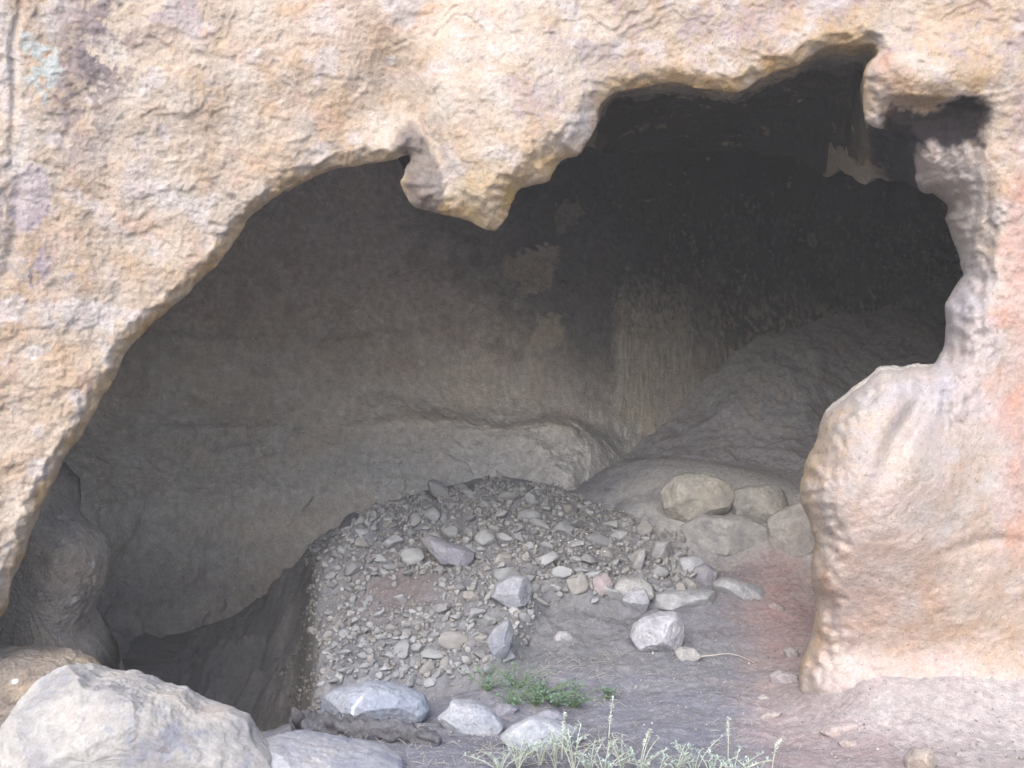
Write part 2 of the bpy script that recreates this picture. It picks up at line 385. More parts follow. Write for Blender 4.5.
# ------------------------------------------------------------------ cave wall with its bench (lofted)
def cave_wall():
    plan = [(-2.3,4.35,0,.9),(-2.75,4.7,.1,1.0),(-3.1,5.4,.2,1.12),(-3.15,6.2,.25,1.17),(-2.85,6.95,.3,1.19),(-2.2,7.4,.35,1.19),(-1.4,7.6,.5,1.20),(-.6,7.7,.62,1.19),(.1,7.75,.65,1.19),(.50,7.78,.66,1.12),
            (.84,7.90,.62,1.0),(1.1,8.02,.35,.8),(1.5,8.22,.05,.4),(2.0,8.45,0,.3),(2.8,8.8,0,.3),(3.6,8.9,0,.3),(4.25,8.3,0,.3),(4.4,7.2,0,.3),(4.1,6.0,0,.3),(3.5,5.1,0,.3),(3.0,4.5,0,.3)]
    pl = catmull(plan, 46); n = len(pl)
    dense = np.concatenate([np.linspace(0, .10, 30), np.linspace(.10, .85, 900)[1:], np.linspace(.85, 1, 40)[1:]])*(n-1)
    pl = np.stack([np.interp(dense, np.arange(n), pl[:, k]) for k in range(4)], -1)
    x0, y0, bd, zb = pl.T; n = len(pl)
    cen = np.array([.4, 6.2])
    dx, dy = cen[0]-x0, cen[1]-y0; l = np.hypot(dx, dy); dx /= l; dy /= l
    rows = []; tags = []
    prof = []   # offset inward, z
    zb = zb+.06*noise(x0*1.3, 1, 1.4)+.018*noise(x0*7, 1, 4)+.008*noise(x0*19, 1, 4)
    def add(off, z, k):
        prof.append((off+0*x0, z+0*x0, k))
    add(bd+.45, -1.2, 0); add(bd+.30, -.4, 0); add(bd+.15, zb-.5, 0); add(bd, zb-.07, 0); add(bd-.02*ss(0, .2, bd), zb-.02, 0); add(bd-.07*ss(0, .2, bd), zb+.012, 1)
    sl = ss(.2, -1.6, x0); add(bd*.45, zb+.04+.12*sl, 1); add(bd*.2, zb+.12+.18*sl, 1); add(.015, zb+.36+.25*sl, 2); add(-.06, 1.9, 2); add(-.08, 2.5, 2); add(-.02, 2.95, 2); add(.18, 3.3, 2); add(.6, 3.6, 3); add(1.4, 3.8, 3)
    nseg = [16, 26, 70, 16, 8, 14, 8, 8, 14, 90, 70, 50, 30, 20, 14]
    offs = []; zs = []; ks = []
    for i in range(len(prof)-1):
        for k in range(nseg[i] if i < len(nseg) else 10):
            t = k/nseg[i]
            offs.append(prof[i][0]*(1-t)+prof[i+1][0]*t); zs.append(prof[i][1]*(1-t)+prof[i+1][1]*t); ks.append(prof[i][2]*(1-t)+prof[i+1][2]*t)
    offs.append(prof[-1][0]); zs.append(prof[-1][1]); ks.append(3)
    O = np.array(offs); Z = np.array(zs)
    # smooth the profile a little
    for _ in range(6):
        O[1:-1] = .25*O[:-2]+.5*O[1:-1]+.25*O[2:]; Z[1:-1] = .25*Z[:-2]+.5*Z[1:-1]+.25*Z[2:]
    X = x0+dx*O; Yy = y0+dy*O
    # noise (along inward direction)
    low = ss(1.15, .9, Z)
    nz = .07*fbm(X*1.1, Yy*1.1, Z*1.3, 3)+.030*fbm(X*4.5, Yy*4.5, Z*5, 4)+.008*ss(-.04, .04, fbm(X*2+3, Yy*2, Z*3, 4))+.006*fbm(X*24, Yy*24, Z*24, 3)
    nz = nz+low*.05*ridged(X*2.2, Yy*2.2, Z*3.4, 4)+ss(1.3, 1.15, Z)*.09*fbm(X*2.2+4, Yy*2.2, Z*2.8, 4)
    # tool marks on the right-hand wall
    tm = ss(.75, .95, X)*ss(1.2, 1.4, Z)
    mk = noise(X*26+2*noise(X*4, 0, Z*4), Yy*8, Z*8)
    nz = nz+.018*tm*np.clip(mk, -.3, .6)
    # left: soft hollows
    X = X+dx*nz; Yy = Yy+dy*nz; Z = Z+.25*nz
    # close the dome to a point
    capn = 24; cx, cy, cz = .4, 6.2, 3.95
    lastX, lastY, lastZ = X[-1], Yy[-1], Z[-1]
    Xs = [X]; Ys = [Yy]; Zs = [Z]
    for i in range(1, capn+1):
        t = i/capn
        Xs.append((lastX*(1-t)+cx*t)[None]); Ys.append((lastY*(1-t)+cy*t)[None]); Zs.append((lastZ*(1-t)+cz*t+.0*t)[None])
    X = np.concatenate(Xs); Yy = np.concatenate(Ys); Z = np.concatenate(Zs)
    px = X/Yy*F+512; py = 384-(Z-EYE)/Yy*F
    n1 = fbm(X*1.3, Yy*1.3, Z*1.3, 4); n2 = fbm(X*6, Yy*6, Z*6, 4); n3 = fbm(X*22, Yy*22, Z*22, 3)
    streak = noise(X*34+3*Z+1.5*n2, Yy*10, Z*12+1.2*n1)+.5*noise(X*60, Yy*20, Z*30)
    wx = px+14*n2; wy = py+14*n1
    brown = np.array([.62, .56, .50]); c = np.zeros(X.shape+(3,))+brown  # base raised pale, painting in the veil of haze where soot is absent
    c = mix(c, np.array([.64, .585, .53]), ss(-.3, .7, n1+.4*n2))
    c = mix(c, np.array([.40, .345, .30]), .7*ss(.0, .8, n2+.4*n1))
    c = mix(c, np.array([.44, .37, .34]), .5*ss(0, .7, fbm(X*2+9, Yy*2, Z*2, 3)))
    # grey upper left, soot growing to the upper right
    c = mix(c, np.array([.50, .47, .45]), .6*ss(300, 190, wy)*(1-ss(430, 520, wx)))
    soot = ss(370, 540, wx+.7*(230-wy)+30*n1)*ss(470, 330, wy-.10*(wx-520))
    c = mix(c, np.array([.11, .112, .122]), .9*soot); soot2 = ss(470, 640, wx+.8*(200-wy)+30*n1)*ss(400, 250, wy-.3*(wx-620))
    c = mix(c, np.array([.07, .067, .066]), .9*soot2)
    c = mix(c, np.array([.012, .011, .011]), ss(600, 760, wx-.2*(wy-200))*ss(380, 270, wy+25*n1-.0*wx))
    # pale flakes in the soot
    fl = ss(.7, .95, n3+.55*n2)*soot; c = mix(c, np.array([.15, .135, .11]), .6*fl)
    # bare rectangular patches
    for (qx, qy, sx, sy) in ((533, 262, 24, 12), (535, 282, 16, 12), (548, 336, 13, 15), (568, 212, 12, 12), (811, 240, 4, 7)):
        c = mix(c, np.array([.46, .41, .33]), (.85 if qy > 230 else .4)*ss(1.25, .85, np.maximum(np.abs(px-qx+9*n2+5*n3)/sx, np.abs(py-qy+9*n1+6*n3+.35*(px-qx))/sy)))
    # tooled pale panel
    pan = ss(610, 622, px+3*n3)*(1-ss(670, 730, wx+25*n3+20*streak))*ss(260, 340, wy+20*n3)
    c = mix(c, np.array([.42, .385, .33]), pan*.8*ss(-.6, .1, streak+ss(290, 350, wy)*.5))
    pan2 = ss(700, 720, px)*(1-ss(850, 960, wx))*ss(270, 330, wy)
    c = mix(c, np.array([.40, .34, .27]), pan2*.7*ss(-.05, .35, streak+.3*n2))
    mks = ss(.28, .5, streak+.25*n3)*ss(640, 700, px)*ss(170, 260, wy)*(1-ss(280, 330, wy))
    c = mix(c, np.array([.19, .165, .13]), .6*mks)
    # bench: pale grey dust, brown at left, pit shade painted in low down
    lowm = (Z < 1.25)&(px < 640)
    bc = mix(np.zeros(X.shape+(3,))+np.array([.48, .46, .44]), np.array([.38, .365, .35]), ss(-.2, .6, n2))
    bc = mix(bc, np.array([.52, .465, .41]), ss(480, 260, wx+.7*(wy-470)*0))
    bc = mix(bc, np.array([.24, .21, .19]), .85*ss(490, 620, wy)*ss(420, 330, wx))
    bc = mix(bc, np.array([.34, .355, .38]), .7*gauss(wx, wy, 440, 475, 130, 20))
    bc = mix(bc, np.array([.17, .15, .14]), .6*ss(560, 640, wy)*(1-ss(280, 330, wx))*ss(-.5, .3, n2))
    bc = mix(bc, np.array([.40, .35, .30]), .6*gauss(wx, wy, 200, 612, 55, 10, -.12))
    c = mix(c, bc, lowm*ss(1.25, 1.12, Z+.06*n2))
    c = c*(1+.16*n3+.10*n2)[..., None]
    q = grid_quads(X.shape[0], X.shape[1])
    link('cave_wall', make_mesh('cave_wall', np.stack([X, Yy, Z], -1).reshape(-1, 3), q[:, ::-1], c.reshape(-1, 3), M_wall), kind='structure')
cave_wall()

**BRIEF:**
Only the lines from the one that contains "c = c*(1+.16*n3+.10*n2)[..., None]" to the end of the data should be output, exactly as they appear.

**WORKED ANSWER:**
    c = c*(1+.16*n3+.10*n2)[..., None]
    q = grid_quads(X.shape[0], X.shape[1])
    link('cave_wall', make_mesh('cave_wall', np.stack([X, Yy, Z], -1).reshape(-1, 3), q[:, ::-1], c.reshape(-1, 3), M_wall), kind='structure')
cave_wall()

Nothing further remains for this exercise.